The original BG writers understood that basic principle. The second season writers didn't get that, and that's part of why things fell apart so badly. Richard Hatch seems to "grok", if you will, this principle, and that's why he has my whole-hearted support in his attempts to revive BG.

BGR: Touching upon mythos again...do you think that legend plays an equally important role in Science Fiction as well as Fantasy writing?

LM: As long as you are dealing with how human beings communicate, I don't think you can separate folklore, legend, myth or anything else from Science Fiction, Fantasy or any other genre. Legend is a part of folklore, and if you are going to talk about how human beings handle interacting with alien cultures, then you need to deal with that at a folkloric level. If you aren't doing that, then your work winds up being stiff, unbelievable and of little interest to the majority of science fiction and fantasy fans. Kids are not stupid. My four-year-old has an instinctive understanding of folkloric patterns. That's not because he happens to be my son. It's because he's a human being. Most presses and producers just don't seem to get that.

I've seen numerous books, movies and series panned for a variety of reasons that range from bad writing to bad acting to poor finances, when the truth is that the people creating the end product couldn't comprehend what my four-year-old knows without anyone explaining it to him. You can't break mythic and folkloric patterns and expect to hold an audience. You need to play to those patterns and traditions. Ask George Lucas . Stephen Spielberg also has a serious clue .

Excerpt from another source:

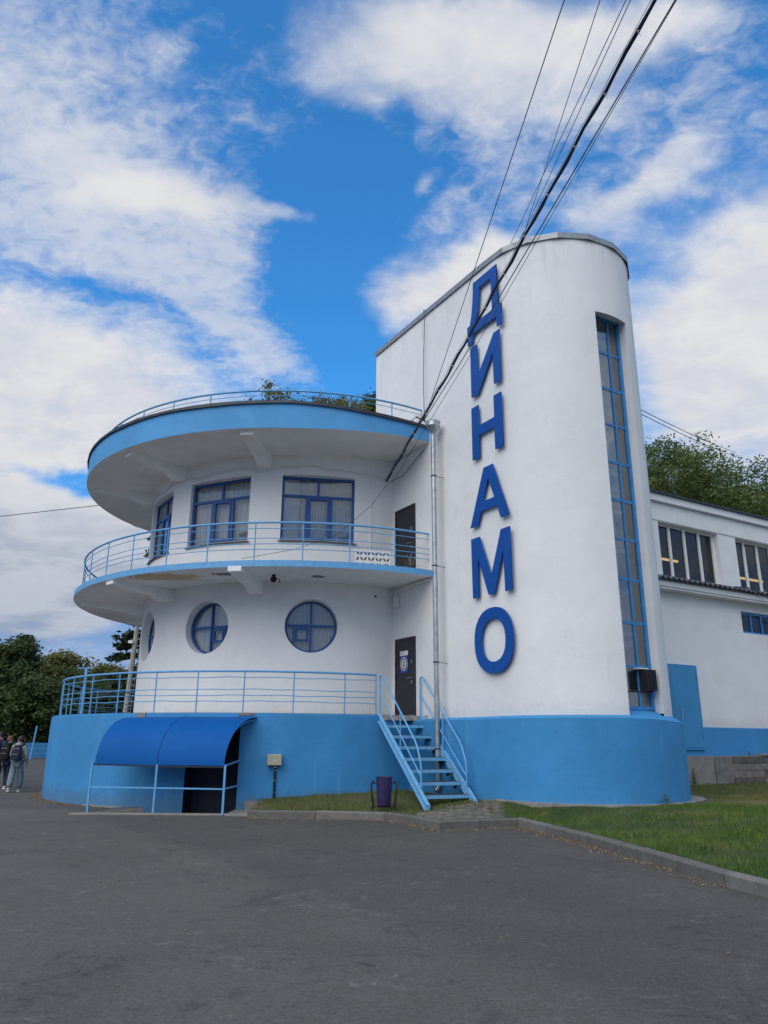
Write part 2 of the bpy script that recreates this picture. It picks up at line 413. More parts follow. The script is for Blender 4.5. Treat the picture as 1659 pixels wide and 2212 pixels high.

BGR: Let's go beyond writing...you are a very busy person. Can we talk about the other things that you do?

LM: ::GUFFAW!:: Where do you want to start ? I have a Curriculum Vitae (CV--an academic's equivalent of a resume) that's currently about 15 pages long...and that's getting longer by the minute . You can see the narrative, "nutshell" version at http://www.dragonlordsnet.com/author.htm. To summarize briefly, in addition to writing fiction and nonfiction and overseeing my own fandom , I'm co-President of Queen's Own (the official Mercedes Lackey fan club), Moderator of Social Justice Ministries for Los Ranchos Presbytery of the Presbyterian Church (USA), Moderator of the Los Ranchos Chapter of More Light Presbyterians (which works for the equality of glbt people within my church), Co-chair of the Peace and Justice Commission for St. Mark Presbyterian Church of Newport Beach, CA, co-chair and chair of various subcommittees for my congregation's probable relocation to a new facility, outside faculty member of a doctoral committee for Pacific University, member of the editorial board for a couple of online journals, webmaster for over a dozen sites, mother of two (ages four years and six weeks ), and probably several dozen other things that I've forgotten about at the moment .

I process between 700 and 800 e-mail messages per day on average, and I have extremely little sympathy for anyone who says s/he has no time to do something when the truth is that that person simply doesn't want to do something . You can do anything you want to do; you make the time for it.

BGR: A question that should be asked...how do you balance everything?

LM: Values. I split everything up into individual tasks. Then I apply a simple test. How important is "x" in relation to everything else I have to do? My priorities are fluid. My family comes first (immediate and then extended). After that, the issue or event that has the greatest impact on the people and/or issues that matter most to me gets my immediate attention. Using that litmus test, I get through as many things as I can during my waking hours every day (which is quite a lot of time, since I'm an insomniac ).

BGR: Turning to questions regarding Battlestar Galactica...what makes the show special to you?

LM: Hmm...Well, truth be told, I originally started watching it because I'm a Bonanza fan, and I adore Lorne Greene . Then I fell madly in love with both Apollo and Starbuck . I think those characters are spectacular, and the relationship between them is one of the best ever to be presented on television. Beyond that, I enjoyed the show's use of folkloric and mythological motifs (which is why the season where they got to Earth annoyed me so much; in the established pattern your characters never, ever reach the "Promised Land" or the story is over.).

BGR: What do you personally see for the future of Battlestar Galactica?

LM: After having worked in Hollywood for over a decade, I'd say probably cable TV is where BG is most likely to find a future home. Personally, I don't watch network TV anymore ("Law and Order", "Will and Grace" and "West Wing" are the only shows that have a chance of tempting me away from the cable channels.) What I'd really like to see is a pairing between books and feature film releases. That format would suit the BG series as well as it suits Star Trek and other scifi classics like Dune.

If BG is going to succeed, though, it needs to be done right. That means done according to what the fans want, not according to what is profitable for a studio in the opinion of the ranking MBAs. Fans have an instinctive sense of the patterns that made the series great in the first place, and those patterns have nothing to do with a balance sheet. (I have tremendous respect for fans, which is why I work so closely with members of my own fandom.) If something is popular, the money will follow. Something will only be popular, though, if you speak to the popular imagination.

That imagination doesn't give two figs about Hollywood's infinite wisdom about budgets. I've seen the failure of countless movies and series blamed on hapless writers, producers and other innocents when the real cause was that the production started to care more about the bottom line than about the story it was telling. Tell a good story along traditional storytelling lines, and you'll captivate the world every time (and I don't care if you're talking Star Wars, Titanic, or Twin Peaks). I believe that Richard Hatch understands that basic truth, and that's why I support his efforts to revive Battlestar.